>> BEGIN

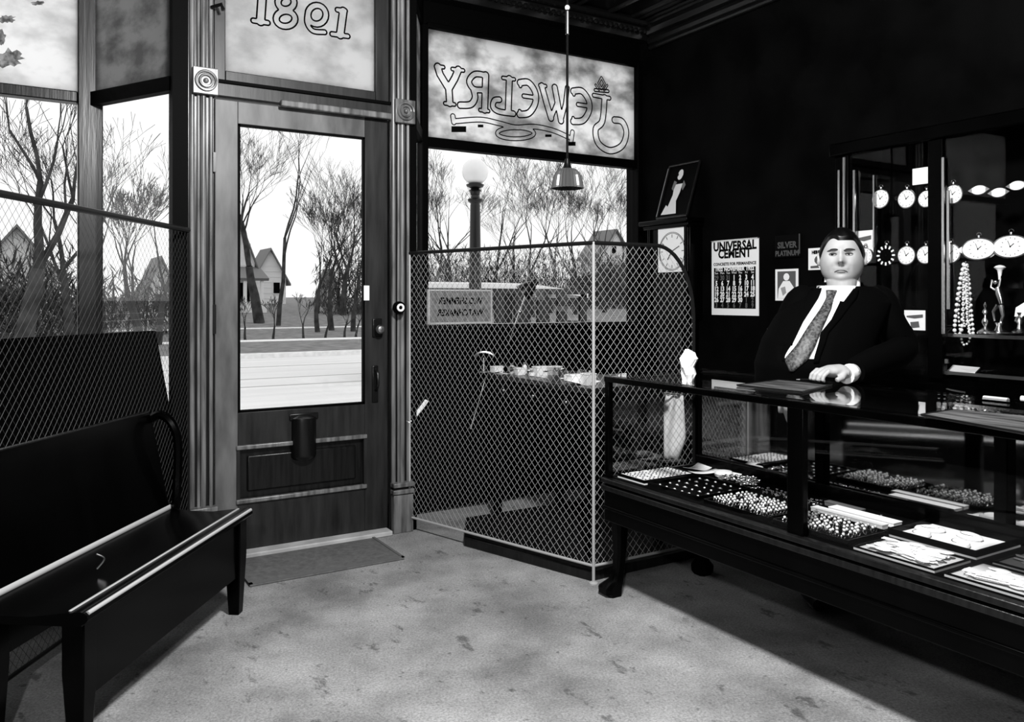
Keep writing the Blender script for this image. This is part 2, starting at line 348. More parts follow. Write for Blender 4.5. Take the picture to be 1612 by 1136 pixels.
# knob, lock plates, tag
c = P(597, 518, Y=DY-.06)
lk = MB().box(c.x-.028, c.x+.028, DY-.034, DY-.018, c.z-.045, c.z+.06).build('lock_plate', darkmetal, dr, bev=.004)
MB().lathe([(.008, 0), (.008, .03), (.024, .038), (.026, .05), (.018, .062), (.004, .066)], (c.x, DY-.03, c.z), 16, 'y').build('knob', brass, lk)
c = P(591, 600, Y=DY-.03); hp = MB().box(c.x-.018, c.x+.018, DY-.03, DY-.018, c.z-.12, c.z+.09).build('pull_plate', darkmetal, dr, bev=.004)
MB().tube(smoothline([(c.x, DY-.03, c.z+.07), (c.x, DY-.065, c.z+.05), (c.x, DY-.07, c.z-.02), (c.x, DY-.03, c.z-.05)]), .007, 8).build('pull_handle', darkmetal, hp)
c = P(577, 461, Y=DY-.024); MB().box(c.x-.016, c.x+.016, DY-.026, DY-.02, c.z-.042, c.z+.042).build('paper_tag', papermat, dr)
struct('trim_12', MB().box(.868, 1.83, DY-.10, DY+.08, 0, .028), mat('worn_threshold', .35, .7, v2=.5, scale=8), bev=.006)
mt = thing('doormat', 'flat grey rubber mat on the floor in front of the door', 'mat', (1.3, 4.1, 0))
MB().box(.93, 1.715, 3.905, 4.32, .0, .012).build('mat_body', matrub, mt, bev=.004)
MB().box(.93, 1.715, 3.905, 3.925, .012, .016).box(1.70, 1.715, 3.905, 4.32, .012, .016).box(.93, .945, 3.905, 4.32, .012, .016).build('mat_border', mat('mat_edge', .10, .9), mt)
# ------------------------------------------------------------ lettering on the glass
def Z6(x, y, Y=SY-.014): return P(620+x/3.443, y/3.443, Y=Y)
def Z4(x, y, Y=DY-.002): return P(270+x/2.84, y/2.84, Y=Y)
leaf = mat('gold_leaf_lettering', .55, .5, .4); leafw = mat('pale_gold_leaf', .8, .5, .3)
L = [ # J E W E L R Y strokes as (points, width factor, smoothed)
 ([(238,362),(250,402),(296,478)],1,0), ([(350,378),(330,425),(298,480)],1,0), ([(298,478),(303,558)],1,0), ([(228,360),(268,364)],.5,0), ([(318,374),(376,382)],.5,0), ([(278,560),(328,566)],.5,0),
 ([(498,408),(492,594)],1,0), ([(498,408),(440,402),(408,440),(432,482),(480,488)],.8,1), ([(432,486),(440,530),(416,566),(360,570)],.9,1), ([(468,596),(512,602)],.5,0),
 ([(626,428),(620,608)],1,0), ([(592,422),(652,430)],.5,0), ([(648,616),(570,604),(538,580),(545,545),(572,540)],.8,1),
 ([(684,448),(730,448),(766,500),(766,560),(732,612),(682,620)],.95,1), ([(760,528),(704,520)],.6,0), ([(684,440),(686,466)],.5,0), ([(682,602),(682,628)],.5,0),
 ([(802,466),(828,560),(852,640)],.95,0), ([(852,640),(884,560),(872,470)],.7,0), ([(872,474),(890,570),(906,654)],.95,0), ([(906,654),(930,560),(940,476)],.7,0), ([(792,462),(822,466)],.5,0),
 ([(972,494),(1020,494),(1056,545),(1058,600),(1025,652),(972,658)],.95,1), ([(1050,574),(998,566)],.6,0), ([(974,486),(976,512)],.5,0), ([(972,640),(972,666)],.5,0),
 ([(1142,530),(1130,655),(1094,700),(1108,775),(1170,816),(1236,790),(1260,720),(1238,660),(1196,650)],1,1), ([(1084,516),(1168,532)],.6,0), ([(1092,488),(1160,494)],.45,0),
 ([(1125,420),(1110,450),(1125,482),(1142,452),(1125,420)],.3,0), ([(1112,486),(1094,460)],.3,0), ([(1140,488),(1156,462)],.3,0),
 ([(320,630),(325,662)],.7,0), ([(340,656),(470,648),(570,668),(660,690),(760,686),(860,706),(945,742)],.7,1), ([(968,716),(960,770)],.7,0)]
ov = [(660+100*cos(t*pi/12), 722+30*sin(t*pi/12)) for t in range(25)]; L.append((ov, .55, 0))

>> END

◆ **Exercise aim**: Restate the entire listing word for word, excluding pictures.

◆ **Full solution**:
Keep writing the Blender script for this image. This is part 2, starting at line 348. More parts follow. Write for Blender 4.5. Take the picture to be 1612 by 1136 pixels.
# knob, lock plates, tag
c = P(597, 518, Y=DY-.06)
lk = MB().box(c.x-.028, c.x+.028, DY-.034, DY-.018, c.z-.045, c.z+.06).build('lock_plate', darkmetal, dr, bev=.004)
MB().lathe([(.008, 0), (.008, .03), (.024, .038), (.026, .05), (.018, .062), (.004, .066)], (c.x, DY-.03, c.z), 16, 'y').build('knob', brass, lk)
c = P(591, 600, Y=DY-.03); hp = MB().box(c.x-.018, c.x+.018, DY-.03, DY-.018, c.z-.12, c.z+.09).build('pull_plate', darkmetal, dr, bev=.004)
MB().tube(smoothline([(c.x, DY-.03, c.z+.07), (c.x, DY-.065, c.z+.05), (c.x, DY-.07, c.z-.02), (c.x, DY-.03, c.z-.05)]), .007, 8).build('pull_handle', darkmetal, hp)
c = P(577, 461, Y=DY-.024); MB().box(c.x-.016, c.x+.016, DY-.026, DY-.02, c.z-.042, c.z+.042).build('paper_tag', papermat, dr)
struct('trim_12', MB().box(.868, 1.83, DY-.10, DY+.08, 0, .028), mat('worn_threshold', .35, .7, v2=.5, scale=8), bev=.006)
mt = thing('doormat', 'flat grey rubber mat on the floor in front of the door', 'mat', (1.3, 4.1, 0))
MB().box(.93, 1.715, 3.905, 4.32, .0, .012).build('mat_body', matrub, mt, bev=.004)
MB().box(.93, 1.715, 3.905, 3.925, .012, .016).box(1.70, 1.715, 3.905, 4.32, .012, .016).box(.93, .945, 3.905, 4.32, .012, .016).build('mat_border', mat('mat_edge', .10, .9), mt)
# ------------------------------------------------------------ lettering on the glass
def Z6(x, y, Y=SY-.014): return P(620+x/3.443, y/3.443, Y=Y)
def Z4(x, y, Y=DY-.002): return P(270+x/2.84, y/2.84, Y=Y)
leaf = mat('gold_leaf_lettering', .55, .5, .4); leafw = mat('pale_gold_leaf', .8, .5, .3)
L = [ # J E W E L R Y strokes as (points, width factor, smoothed)
 ([(238,362),(250,402),(296,478)],1,0), ([(350,378),(330,425),(298,480)],1,0), ([(298,478),(303,558)],1,0), ([(228,360),(268,364)],.5,0), ([(318,374),(376,382)],.5,0), ([(278,560),(328,566)],.5,0),
 ([(498,408),(492,594)],1,0), ([(498,408),(440,402),(408,440),(432,482),(480,488)],.8,1), ([(432,486),(440,530),(416,566),(360,570)],.9,1), ([(468,596),(512,602)],.5,0),
 ([(626,428),(620,608)],1,0), ([(592,422),(652,430)],.5,0), ([(648,616),(570,604),(538,580),(545,545),(572,540)],.8,1),
 ([(684,448),(730,448),(766,500),(766,560),(732,612),(682,620)],.95,1), ([(760,528),(704,520)],.6,0), ([(684,440),(686,466)],.5,0), ([(682,602),(682,628)],.5,0),
 ([(802,466),(828,560),(852,640)],.95,0), ([(852,640),(884,560),(872,470)],.7,0), ([(872,474),(890,570),(906,654)],.95,0), ([(906,654),(930,560),(940,476)],.7,0), ([(792,462),(822,466)],.5,0),
 ([(972,494),(1020,494),(1056,545),(1058,600),(1025,652),(972,658)],.95,1), ([(1050,574),(998,566)],.6,0), ([(974,486),(976,512)],.5,0), ([(972,640),(972,666)],.5,0),
 ([(1142,530),(1130,655),(1094,700),(1108,775),(1170,816),(1236,790),(1260,720),(1238,660),(1196,650)],1,1), ([(1084,516),(1168,532)],.6,0), ([(1092,488),(1160,494)],.45,0),
 ([(1125,420),(1110,450),(1125,482),(1142,452),(1125,420)],.3,0), ([(1112,486),(1094,460)],.3,0), ([(1140,488),(1156,462)],.3,0),
 ([(320,630),(325,662)],.7,0), ([(340,656),(470,648),(570,668),(660,690),(760,686),(860,706),(945,742)],.7,1), ([(968,716),(960,770)],.7,0)]
ov = [(660+100*cos(t*pi/12), 722+30*sin(t*pi/12)) for t in range(25)]; L.append((ov, .55, 0))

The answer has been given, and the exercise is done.